After the Yankees were kept off the board in the top of the first, Andy Pettitte took the mound in the bottom of the inning. While he got José Valentín to ground out to start the frame, both Tony Graffanino and Frank Thomas picked up singles. Magglio Ordóñez then tripled into the corner in right, giving Chicago a pair of runs early.

The Yankees couldn’t answer in either the second or third, and the White Sox soon struck again. Valentín and Graffanino went single, double to start the inning, but Pettitte then came back and got Thomas to fly out. Opting to set up the double play, the Yankees intentionally walked Ordóñez. That didn’t completely work out, as Paul Konerko then punched a single to left to plate two more runs.

The Yankees’ offense put some runners on against White Sox starter Mike Sirotka in the early innings, but couldn’t get much done. In the fourth inning, Paul O’Neill got ejected after striking out swinging, having been upset at some calls earlier in the at-bat. Adding to that, Scott Brosius exited the game in the fifth inning with a hamstring injury that didn’t require an IL stint, but did keep him on the bench for a few days.

They finally got on the board in the fifth, but even that required some help. Shane Spencer and Tino Martinez each hit singles to start the inning, but a Brosius double played erased Martinez and left the Yankees down to their last out. Sirotka bailed them out with a wild pitch that allowed Spencer to get home and get them on the board.

With Pettitte still going in the sixth, the top of the White Sox order did damage again. Valentín led off the frame with a single, as Graffanino bunted him over to second. Pettitte then walked Thomas, which would be the end of his day. Jason Grimsley came in for him, but proceeded to walk Ordóñez on four pitches. While Grimsley then got Konerko to hit a grounder, they could only get a force out at second, allowing a run to score. Jeff Abbott followed that with a single, scoring another run.

Pettitte ended up getting both of the runs put on his ledger, as he finished the day with six allowed on 10 hits in 5.2 innings. That ballooned his ERA to 4.90 for the season. While that’s not as high as it might seem when you consider the era, he was still very much struggling.

In the eighth inning, Ordóñez continued his big day with a two-run homer. In that moment, that would’ve just seemed like Chicago tacking on, but those two runs ended up being quite important.

Sirotka ended up putting in a nice outing, allowing just that one run in eight innings. The White Sox then turned things over to future All-Star Keith Foulke, who would put together a perfectly good year as their closer in 2000 … just not on this day.

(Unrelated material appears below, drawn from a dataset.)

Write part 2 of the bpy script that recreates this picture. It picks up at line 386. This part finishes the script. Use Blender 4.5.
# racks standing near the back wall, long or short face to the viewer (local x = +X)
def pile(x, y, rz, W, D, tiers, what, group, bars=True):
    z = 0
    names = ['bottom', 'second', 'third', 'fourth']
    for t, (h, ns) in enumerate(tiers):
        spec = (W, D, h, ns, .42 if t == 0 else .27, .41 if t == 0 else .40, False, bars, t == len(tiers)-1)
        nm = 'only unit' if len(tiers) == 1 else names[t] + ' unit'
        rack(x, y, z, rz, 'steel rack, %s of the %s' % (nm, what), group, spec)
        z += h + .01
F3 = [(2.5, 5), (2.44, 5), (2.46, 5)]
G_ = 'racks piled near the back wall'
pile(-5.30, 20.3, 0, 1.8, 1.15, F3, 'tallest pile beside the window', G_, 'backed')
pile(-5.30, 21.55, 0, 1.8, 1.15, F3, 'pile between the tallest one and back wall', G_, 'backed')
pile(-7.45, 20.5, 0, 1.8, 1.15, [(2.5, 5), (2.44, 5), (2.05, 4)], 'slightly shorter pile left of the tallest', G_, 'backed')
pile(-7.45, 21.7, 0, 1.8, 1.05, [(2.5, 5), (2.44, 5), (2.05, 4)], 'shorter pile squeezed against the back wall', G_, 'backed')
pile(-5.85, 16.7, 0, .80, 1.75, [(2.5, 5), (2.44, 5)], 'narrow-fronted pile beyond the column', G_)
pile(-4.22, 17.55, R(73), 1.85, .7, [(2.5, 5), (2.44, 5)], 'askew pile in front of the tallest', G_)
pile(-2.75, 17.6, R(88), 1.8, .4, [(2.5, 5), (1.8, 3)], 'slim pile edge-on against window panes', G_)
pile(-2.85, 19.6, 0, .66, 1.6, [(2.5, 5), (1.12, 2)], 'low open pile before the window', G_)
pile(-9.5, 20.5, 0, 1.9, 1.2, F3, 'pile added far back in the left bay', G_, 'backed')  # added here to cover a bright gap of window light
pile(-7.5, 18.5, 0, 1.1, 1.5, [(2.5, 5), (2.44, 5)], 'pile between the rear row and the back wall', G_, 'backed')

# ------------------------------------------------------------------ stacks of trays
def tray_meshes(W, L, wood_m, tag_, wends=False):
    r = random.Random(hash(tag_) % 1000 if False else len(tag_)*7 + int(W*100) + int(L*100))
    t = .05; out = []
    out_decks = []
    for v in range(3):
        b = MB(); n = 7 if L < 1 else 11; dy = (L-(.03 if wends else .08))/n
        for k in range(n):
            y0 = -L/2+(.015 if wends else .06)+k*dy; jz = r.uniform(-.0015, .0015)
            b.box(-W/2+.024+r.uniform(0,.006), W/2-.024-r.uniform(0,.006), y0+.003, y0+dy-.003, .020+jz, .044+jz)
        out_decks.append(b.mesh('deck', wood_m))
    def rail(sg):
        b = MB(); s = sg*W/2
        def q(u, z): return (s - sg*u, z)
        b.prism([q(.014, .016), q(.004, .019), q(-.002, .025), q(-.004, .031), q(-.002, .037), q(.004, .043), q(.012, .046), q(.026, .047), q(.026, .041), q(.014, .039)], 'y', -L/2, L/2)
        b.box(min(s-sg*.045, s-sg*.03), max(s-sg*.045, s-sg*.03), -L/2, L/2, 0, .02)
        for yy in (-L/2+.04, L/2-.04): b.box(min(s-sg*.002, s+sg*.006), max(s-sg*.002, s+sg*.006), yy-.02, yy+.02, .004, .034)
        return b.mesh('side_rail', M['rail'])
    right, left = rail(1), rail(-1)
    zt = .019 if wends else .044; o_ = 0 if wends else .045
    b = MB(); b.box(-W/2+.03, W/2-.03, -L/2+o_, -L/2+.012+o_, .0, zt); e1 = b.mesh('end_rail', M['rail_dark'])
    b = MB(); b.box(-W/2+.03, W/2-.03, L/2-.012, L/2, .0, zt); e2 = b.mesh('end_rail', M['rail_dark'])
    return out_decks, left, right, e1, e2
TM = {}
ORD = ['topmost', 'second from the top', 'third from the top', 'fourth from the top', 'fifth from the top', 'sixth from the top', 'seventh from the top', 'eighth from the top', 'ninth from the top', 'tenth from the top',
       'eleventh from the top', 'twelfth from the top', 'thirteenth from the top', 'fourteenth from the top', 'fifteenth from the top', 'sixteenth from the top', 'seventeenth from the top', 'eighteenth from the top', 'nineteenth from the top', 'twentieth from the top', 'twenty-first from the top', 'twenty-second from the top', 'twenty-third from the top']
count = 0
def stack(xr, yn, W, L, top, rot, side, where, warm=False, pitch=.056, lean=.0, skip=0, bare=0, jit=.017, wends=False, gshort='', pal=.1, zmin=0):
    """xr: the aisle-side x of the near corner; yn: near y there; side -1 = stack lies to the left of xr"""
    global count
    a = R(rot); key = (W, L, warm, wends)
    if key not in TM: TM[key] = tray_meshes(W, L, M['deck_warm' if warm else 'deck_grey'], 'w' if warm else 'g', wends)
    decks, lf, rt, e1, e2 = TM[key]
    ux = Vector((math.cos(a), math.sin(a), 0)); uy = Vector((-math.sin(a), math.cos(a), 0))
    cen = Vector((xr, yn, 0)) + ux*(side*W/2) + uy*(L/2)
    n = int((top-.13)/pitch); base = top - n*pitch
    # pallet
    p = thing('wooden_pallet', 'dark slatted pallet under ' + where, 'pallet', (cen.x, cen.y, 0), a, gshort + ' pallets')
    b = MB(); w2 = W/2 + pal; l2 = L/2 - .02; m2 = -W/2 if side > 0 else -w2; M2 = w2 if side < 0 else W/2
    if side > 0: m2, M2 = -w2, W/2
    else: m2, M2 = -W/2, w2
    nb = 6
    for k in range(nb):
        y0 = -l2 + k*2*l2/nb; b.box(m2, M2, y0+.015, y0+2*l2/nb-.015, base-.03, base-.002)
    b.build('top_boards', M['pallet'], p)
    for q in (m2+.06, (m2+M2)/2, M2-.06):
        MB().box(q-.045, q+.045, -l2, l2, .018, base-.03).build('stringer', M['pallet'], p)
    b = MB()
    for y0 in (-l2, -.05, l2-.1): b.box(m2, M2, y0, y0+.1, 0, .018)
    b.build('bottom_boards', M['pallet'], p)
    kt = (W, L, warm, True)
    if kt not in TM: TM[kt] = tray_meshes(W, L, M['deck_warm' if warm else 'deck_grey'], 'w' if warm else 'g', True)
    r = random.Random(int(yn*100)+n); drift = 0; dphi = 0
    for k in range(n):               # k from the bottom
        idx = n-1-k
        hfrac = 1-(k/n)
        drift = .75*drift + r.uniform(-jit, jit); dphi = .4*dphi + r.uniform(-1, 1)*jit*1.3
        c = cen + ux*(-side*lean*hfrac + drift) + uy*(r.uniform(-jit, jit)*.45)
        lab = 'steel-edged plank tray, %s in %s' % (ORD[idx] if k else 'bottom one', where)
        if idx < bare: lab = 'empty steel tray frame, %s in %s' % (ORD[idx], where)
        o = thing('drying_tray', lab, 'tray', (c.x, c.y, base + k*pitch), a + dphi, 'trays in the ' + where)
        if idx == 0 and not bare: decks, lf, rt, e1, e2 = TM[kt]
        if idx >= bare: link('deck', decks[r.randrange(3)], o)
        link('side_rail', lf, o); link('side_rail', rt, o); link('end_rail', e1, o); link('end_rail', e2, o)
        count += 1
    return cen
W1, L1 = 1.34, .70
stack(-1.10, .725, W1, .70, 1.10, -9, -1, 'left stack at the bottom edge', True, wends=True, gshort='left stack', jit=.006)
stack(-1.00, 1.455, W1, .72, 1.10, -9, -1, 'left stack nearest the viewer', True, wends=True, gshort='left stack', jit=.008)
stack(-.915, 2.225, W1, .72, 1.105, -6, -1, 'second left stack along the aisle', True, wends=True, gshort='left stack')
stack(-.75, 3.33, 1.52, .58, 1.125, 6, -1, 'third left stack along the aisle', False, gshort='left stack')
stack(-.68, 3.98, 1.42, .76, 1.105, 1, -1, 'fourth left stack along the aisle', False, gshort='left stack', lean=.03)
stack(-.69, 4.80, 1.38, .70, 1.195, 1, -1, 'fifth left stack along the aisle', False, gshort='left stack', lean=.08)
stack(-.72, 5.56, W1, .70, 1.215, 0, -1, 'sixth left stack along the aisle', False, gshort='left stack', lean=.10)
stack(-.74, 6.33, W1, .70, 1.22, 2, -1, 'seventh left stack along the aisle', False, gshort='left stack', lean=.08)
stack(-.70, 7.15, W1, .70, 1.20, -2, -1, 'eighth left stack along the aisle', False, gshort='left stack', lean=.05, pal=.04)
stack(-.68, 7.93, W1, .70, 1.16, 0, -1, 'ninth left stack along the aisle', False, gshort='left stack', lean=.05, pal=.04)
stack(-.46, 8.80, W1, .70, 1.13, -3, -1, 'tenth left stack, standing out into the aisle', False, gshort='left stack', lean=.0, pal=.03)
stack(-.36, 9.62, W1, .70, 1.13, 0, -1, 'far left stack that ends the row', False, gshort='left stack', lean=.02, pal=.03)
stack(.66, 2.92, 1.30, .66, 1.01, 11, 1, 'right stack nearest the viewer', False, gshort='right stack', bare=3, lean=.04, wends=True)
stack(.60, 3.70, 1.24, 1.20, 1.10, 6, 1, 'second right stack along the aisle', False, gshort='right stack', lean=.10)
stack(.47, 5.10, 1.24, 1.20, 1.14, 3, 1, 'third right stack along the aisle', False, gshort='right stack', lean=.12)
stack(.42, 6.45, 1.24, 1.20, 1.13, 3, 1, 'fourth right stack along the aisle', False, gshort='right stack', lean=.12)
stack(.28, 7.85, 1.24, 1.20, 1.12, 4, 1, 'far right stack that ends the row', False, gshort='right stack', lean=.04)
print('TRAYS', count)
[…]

After hitting Chuck Knoblauch to start the ninth, Foulke then allowed three consecutive singles, the last of which, from Bernie Williams, scored a run. Although Foulke finally got an out by striking out Jorge Posada, Spencer added another single picking up another run. Martinez then hit a grounder, but the White Sox only could get one out on the play, scoring yet another run and cutting the Chicago lead to 8-4.

Things suddenly then got very real when Ricky Ledée pinch-hit for Clay Bellinger and walloped a three-run home run. Out of nowhere, the Yankees had cut Chicago’s lead to one run, and the White Sox had to go back to the bullpen to replace Foulke, whose two-out, six-run outing marked perhaps the worst day of his great career.

After all that, naturally the last out of the game came without too much drama. Bob Howry got José Vizcaíno to strike out looking, leaving the Yankees’ comeback one run short.

Officially, the Yankees’ win expectancy in the ninth never got above four percent. Still though, when you go into the ninth inning down seven runs and end up putting a scare into a team, that’s not nothing.